▸ **Required task**:
From the entries below, gather each line containing the word "objects".

▸ **Input material**:
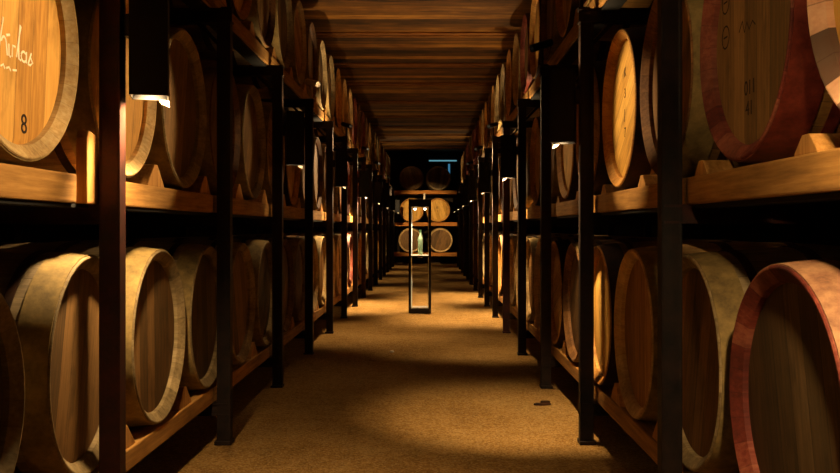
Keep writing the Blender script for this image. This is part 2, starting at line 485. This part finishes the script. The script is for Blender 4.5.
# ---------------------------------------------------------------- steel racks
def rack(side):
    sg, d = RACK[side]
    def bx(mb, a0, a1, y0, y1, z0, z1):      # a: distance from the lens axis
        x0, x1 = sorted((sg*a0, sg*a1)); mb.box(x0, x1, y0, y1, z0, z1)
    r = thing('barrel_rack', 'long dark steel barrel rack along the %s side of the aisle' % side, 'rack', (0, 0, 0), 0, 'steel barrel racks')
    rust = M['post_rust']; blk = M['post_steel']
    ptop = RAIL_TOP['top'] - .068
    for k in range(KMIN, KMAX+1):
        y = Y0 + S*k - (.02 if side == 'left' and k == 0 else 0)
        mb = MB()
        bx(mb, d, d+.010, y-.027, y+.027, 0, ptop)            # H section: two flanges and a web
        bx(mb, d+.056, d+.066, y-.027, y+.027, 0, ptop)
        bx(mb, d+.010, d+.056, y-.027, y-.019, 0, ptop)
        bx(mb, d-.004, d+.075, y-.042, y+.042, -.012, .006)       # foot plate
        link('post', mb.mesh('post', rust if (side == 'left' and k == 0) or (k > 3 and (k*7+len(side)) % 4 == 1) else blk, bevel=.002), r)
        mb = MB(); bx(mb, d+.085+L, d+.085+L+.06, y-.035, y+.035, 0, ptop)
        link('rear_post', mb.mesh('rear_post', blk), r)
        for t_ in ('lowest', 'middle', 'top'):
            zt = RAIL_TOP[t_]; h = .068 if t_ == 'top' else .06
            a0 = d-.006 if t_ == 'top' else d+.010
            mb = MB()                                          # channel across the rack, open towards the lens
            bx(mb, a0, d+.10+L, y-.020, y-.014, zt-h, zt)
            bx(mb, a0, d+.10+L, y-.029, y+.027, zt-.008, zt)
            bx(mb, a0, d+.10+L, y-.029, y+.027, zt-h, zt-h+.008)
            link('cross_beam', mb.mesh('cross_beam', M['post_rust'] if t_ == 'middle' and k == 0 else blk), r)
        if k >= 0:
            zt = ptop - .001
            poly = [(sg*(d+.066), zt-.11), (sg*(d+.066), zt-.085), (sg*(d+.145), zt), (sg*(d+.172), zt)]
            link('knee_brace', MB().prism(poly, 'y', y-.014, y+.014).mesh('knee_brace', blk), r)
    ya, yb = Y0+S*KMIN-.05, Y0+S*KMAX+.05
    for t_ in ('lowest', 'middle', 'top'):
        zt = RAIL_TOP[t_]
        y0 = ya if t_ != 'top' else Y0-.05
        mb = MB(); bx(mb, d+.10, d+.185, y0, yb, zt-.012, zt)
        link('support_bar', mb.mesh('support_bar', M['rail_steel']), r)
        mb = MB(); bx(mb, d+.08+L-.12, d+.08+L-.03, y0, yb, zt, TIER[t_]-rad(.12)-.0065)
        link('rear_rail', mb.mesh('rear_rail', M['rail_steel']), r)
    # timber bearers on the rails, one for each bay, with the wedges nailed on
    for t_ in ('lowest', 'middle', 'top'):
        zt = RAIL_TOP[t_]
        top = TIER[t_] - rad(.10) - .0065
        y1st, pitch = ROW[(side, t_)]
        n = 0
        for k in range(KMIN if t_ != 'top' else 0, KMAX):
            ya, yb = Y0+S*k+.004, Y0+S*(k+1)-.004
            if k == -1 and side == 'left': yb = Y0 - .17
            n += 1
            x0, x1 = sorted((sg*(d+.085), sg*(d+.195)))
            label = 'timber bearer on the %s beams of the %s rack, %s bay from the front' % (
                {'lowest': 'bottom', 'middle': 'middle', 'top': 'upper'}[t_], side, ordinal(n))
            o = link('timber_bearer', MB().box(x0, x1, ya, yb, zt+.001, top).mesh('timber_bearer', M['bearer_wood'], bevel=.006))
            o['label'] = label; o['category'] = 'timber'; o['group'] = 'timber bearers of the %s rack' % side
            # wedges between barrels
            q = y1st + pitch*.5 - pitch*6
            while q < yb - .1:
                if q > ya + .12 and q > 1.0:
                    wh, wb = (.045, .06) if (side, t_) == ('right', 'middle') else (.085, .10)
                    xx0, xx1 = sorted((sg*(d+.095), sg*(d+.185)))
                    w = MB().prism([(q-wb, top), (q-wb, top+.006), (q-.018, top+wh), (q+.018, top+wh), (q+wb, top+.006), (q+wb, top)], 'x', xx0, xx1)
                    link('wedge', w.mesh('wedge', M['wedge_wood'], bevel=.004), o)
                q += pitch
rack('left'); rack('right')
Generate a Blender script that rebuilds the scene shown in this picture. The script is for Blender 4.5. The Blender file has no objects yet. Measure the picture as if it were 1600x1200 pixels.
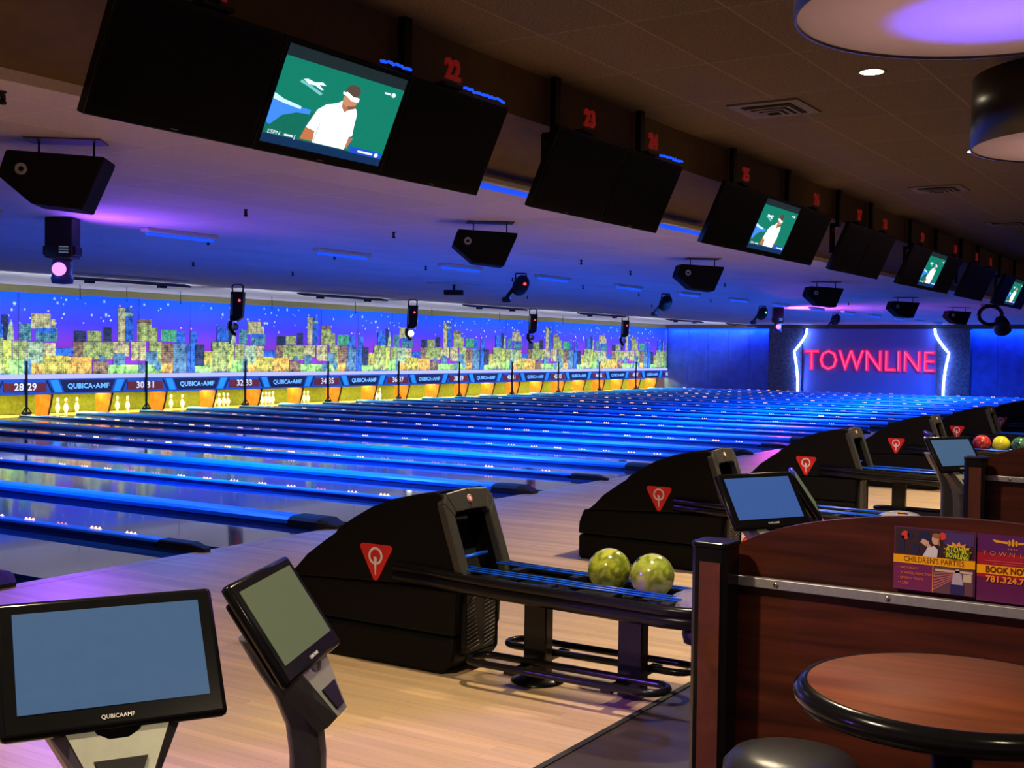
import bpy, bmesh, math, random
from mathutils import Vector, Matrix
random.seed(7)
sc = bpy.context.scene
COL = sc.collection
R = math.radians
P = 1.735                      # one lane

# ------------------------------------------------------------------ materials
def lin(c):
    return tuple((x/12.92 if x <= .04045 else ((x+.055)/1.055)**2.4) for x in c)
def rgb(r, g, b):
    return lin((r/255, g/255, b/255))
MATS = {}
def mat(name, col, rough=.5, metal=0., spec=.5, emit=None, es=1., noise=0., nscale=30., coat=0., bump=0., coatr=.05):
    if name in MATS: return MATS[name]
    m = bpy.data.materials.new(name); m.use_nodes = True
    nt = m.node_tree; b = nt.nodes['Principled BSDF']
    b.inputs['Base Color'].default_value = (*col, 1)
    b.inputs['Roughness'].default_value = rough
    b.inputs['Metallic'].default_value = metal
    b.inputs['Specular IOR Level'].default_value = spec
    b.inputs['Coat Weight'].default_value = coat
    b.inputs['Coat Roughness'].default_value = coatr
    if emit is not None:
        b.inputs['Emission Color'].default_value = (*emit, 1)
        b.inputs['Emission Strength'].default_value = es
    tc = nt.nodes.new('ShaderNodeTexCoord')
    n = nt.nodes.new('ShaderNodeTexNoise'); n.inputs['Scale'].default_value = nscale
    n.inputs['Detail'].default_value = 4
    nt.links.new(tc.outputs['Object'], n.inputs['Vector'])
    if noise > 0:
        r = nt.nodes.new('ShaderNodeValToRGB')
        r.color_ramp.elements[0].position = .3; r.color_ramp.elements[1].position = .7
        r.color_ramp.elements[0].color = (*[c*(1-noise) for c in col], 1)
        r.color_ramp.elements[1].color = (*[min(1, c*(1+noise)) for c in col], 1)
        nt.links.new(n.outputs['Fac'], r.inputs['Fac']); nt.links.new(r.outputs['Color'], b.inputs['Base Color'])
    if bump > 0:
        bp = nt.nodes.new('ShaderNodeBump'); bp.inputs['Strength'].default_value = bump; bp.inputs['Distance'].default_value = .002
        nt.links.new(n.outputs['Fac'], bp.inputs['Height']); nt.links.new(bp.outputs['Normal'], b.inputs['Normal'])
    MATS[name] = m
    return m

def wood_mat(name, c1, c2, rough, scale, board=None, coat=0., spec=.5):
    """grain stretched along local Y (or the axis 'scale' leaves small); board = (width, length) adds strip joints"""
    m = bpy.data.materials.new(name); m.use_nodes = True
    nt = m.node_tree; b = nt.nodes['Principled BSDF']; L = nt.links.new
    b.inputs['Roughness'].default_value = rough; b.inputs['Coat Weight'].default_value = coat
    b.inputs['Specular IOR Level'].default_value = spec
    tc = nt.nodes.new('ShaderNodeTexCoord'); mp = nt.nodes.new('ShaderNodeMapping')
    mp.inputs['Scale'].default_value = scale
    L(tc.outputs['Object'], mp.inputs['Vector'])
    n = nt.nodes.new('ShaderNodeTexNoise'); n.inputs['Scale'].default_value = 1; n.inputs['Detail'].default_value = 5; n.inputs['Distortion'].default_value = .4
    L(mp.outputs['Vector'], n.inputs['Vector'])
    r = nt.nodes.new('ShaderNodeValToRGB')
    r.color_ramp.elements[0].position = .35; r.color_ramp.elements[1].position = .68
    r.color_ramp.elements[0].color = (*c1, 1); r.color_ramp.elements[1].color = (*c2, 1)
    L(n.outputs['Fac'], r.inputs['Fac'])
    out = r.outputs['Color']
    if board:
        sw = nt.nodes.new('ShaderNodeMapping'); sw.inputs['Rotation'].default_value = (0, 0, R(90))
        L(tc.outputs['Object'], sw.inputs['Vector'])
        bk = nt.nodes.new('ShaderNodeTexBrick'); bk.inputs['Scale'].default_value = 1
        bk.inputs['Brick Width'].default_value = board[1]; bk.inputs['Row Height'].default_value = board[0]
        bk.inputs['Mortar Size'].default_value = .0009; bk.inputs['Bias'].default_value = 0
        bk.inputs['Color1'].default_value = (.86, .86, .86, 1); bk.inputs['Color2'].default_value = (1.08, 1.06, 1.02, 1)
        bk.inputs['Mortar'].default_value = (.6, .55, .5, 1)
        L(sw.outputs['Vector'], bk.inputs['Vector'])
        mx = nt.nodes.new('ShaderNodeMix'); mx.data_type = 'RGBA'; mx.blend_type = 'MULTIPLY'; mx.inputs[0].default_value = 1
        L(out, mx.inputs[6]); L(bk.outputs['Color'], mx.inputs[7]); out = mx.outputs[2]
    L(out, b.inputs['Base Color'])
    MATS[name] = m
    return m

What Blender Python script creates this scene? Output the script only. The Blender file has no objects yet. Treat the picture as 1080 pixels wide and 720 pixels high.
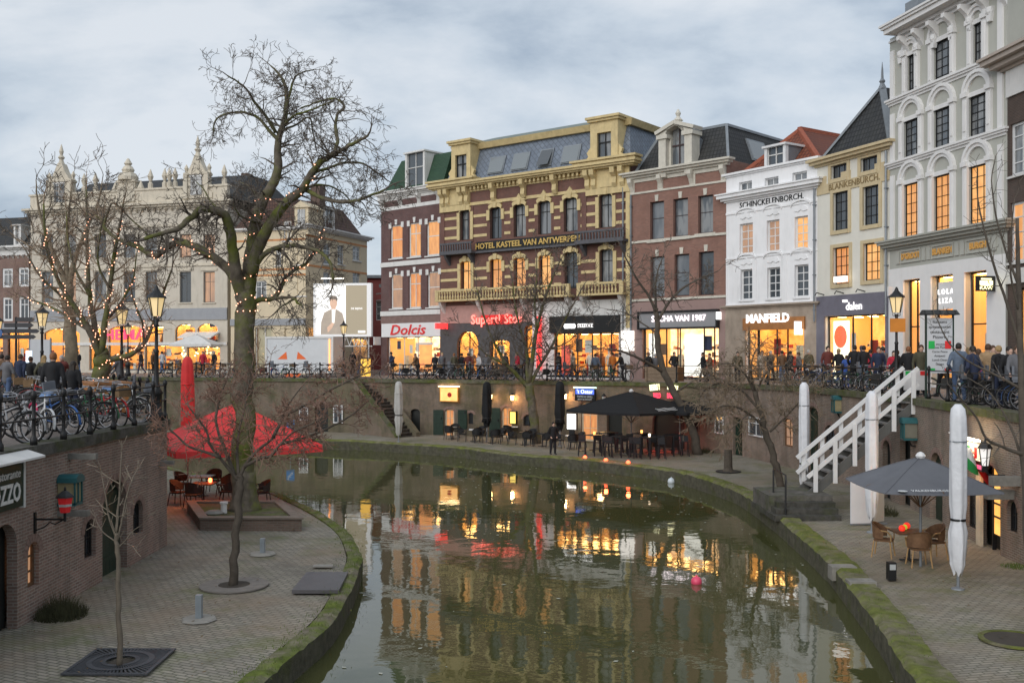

▸ **Result of this task**:
Generate a Blender script that rebuilds the scene shown in this picture. The script is for Blender 4.5. The Blender file has no objects yet. Measure the picture as if it were 1600x1200 pixels.
What Blender Python script creates this scene? Output the script only. The Blender file has no objects yet. Treat the picture as 1080 pixels wide and 720 pixels high.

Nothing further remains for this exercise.